* Your instructions:
Your task is to print all of the material verbatim.

┏━━

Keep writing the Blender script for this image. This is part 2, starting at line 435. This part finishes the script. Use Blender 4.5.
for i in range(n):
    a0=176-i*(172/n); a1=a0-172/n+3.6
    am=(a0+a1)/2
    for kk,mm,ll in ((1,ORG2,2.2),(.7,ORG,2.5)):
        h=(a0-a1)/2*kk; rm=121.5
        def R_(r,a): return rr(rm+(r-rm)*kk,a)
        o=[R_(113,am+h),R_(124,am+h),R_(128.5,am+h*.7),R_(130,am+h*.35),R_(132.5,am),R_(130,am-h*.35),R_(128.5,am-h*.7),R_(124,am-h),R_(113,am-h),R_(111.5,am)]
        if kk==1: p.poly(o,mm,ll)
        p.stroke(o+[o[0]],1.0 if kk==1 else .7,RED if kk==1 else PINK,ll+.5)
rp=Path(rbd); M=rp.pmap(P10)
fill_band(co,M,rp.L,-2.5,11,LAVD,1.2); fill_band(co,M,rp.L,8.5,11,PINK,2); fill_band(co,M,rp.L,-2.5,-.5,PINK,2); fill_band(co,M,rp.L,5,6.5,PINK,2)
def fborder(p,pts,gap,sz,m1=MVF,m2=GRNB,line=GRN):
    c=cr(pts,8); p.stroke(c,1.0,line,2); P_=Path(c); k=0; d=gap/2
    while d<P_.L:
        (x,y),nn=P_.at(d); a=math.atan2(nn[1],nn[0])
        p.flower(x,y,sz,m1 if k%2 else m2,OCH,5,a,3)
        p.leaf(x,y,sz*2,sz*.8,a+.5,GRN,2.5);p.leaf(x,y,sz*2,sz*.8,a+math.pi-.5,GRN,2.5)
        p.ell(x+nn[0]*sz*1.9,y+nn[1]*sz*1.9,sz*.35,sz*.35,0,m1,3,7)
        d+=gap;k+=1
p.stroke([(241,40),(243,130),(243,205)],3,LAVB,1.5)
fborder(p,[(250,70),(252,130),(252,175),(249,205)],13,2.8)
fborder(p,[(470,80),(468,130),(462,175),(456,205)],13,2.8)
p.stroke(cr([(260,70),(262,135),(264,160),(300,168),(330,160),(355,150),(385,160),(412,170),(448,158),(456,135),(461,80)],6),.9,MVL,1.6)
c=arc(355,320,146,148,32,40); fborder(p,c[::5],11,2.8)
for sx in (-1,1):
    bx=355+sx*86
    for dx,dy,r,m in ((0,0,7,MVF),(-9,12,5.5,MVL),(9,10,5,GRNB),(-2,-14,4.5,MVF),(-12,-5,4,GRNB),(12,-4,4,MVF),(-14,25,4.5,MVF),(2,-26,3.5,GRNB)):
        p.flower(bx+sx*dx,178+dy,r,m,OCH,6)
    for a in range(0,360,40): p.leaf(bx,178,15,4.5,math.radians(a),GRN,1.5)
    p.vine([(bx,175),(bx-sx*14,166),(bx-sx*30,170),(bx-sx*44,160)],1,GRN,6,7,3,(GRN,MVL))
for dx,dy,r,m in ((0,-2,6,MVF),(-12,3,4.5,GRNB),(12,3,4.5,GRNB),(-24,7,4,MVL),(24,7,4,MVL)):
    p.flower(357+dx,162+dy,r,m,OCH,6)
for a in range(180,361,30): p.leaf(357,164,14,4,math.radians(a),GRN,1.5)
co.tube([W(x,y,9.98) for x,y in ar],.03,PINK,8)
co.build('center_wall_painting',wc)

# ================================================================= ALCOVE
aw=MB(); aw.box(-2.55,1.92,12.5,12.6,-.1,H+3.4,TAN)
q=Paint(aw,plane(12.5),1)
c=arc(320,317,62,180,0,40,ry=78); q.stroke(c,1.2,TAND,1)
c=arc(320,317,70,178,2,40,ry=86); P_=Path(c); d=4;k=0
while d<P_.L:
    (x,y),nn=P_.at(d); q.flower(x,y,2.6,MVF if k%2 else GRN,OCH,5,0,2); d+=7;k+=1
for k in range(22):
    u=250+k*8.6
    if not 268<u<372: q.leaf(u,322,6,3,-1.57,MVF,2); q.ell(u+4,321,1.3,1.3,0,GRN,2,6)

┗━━

* Written response:
Keep writing the Blender script for this image. This is part 2, starting at line 435. This part finishes the script. Use Blender 4.5.
for i in range(n):
    a0=176-i*(172/n); a1=a0-172/n+3.6
    am=(a0+a1)/2
    for kk,mm,ll in ((1,ORG2,2.2),(.7,ORG,2.5)):
        h=(a0-a1)/2*kk; rm=121.5
        def R_(r,a): return rr(rm+(r-rm)*kk,a)
        o=[R_(113,am+h),R_(124,am+h),R_(128.5,am+h*.7),R_(130,am+h*.35),R_(132.5,am),R_(130,am-h*.35),R_(128.5,am-h*.7),R_(124,am-h),R_(113,am-h),R_(111.5,am)]
        if kk==1: p.poly(o,mm,ll)
        p.stroke(o+[o[0]],1.0 if kk==1 else .7,RED if kk==1 else PINK,ll+.5)
rp=Path(rbd); M=rp.pmap(P10)
fill_band(co,M,rp.L,-2.5,11,LAVD,1.2); fill_band(co,M,rp.L,8.5,11,PINK,2); fill_band(co,M,rp.L,-2.5,-.5,PINK,2); fill_band(co,M,rp.L,5,6.5,PINK,2)
def fborder(p,pts,gap,sz,m1=MVF,m2=GRNB,line=GRN):
    c=cr(pts,8); p.stroke(c,1.0,line,2); P_=Path(c); k=0; d=gap/2
    while d<P_.L:
        (x,y),nn=P_.at(d); a=math.atan2(nn[1],nn[0])
        p.flower(x,y,sz,m1 if k%2 else m2,OCH,5,a,3)
        p.leaf(x,y,sz*2,sz*.8,a+.5,GRN,2.5);p.leaf(x,y,sz*2,sz*.8,a+math.pi-.5,GRN,2.5)
        p.ell(x+nn[0]*sz*1.9,y+nn[1]*sz*1.9,sz*.35,sz*.35,0,m1,3,7)
        d+=gap;k+=1
p.stroke([(241,40),(243,130),(243,205)],3,LAVB,1.5)
fborder(p,[(250,70),(252,130),(252,175),(249,205)],13,2.8)
fborder(p,[(470,80),(468,130),(462,175),(456,205)],13,2.8)
p.stroke(cr([(260,70),(262,135),(264,160),(300,168),(330,160),(355,150),(385,160),(412,170),(448,158),(456,135),(461,80)],6),.9,MVL,1.6)
c=arc(355,320,146,148,32,40); fborder(p,c[::5],11,2.8)
for sx in (-1,1):
    bx=355+sx*86
    for dx,dy,r,m in ((0,0,7,MVF),(-9,12,5.5,MVL),(9,10,5,GRNB),(-2,-14,4.5,MVF),(-12,-5,4,GRNB),(12,-4,4,MVF),(-14,25,4.5,MVF),(2,-26,3.5,GRNB)):
        p.flower(bx+sx*dx,178+dy,r,m,OCH,6)
    for a in range(0,360,40): p.leaf(bx,178,15,4.5,math.radians(a),GRN,1.5)
    p.vine([(bx,175),(bx-sx*14,166),(bx-sx*30,170),(bx-sx*44,160)],1,GRN,6,7,3,(GRN,MVL))
for dx,dy,r,m in ((0,-2,6,MVF),(-12,3,4.5,GRNB),(12,3,4.5,GRNB),(-24,7,4,MVL),(24,7,4,MVL)):
    p.flower(357+dx,162+dy,r,m,OCH,6)
for a in range(180,361,30): p.leaf(357,164,14,4,math.radians(a),GRN,1.5)
co.tube([W(x,y,9.98) for x,y in ar],.03,PINK,8)
co.build('center_wall_painting',wc)

# ================================================================= ALCOVE
aw=MB(); aw.box(-2.55,1.92,12.5,12.6,-.1,H+3.4,TAN)
q=Paint(aw,plane(12.5),1)
c=arc(320,317,62,180,0,40,ry=78); q.stroke(c,1.2,TAND,1)
c=arc(320,317,70,178,2,40,ry=86); P_=Path(c); d=4;k=0
while d<P_.L:
    (x,y),nn=P_.at(d); q.flower(x,y,2.6,MVF if k%2 else GRN,OCH,5,0,2); d+=7;k+=1
for k in range(22):
    u=250+k*8.6
    if not 268<u<372: q.leaf(u,322,6,3,-1.57,MVF,2); q.ell(u+4,321,1.3,1.3,0,GRN,2,6)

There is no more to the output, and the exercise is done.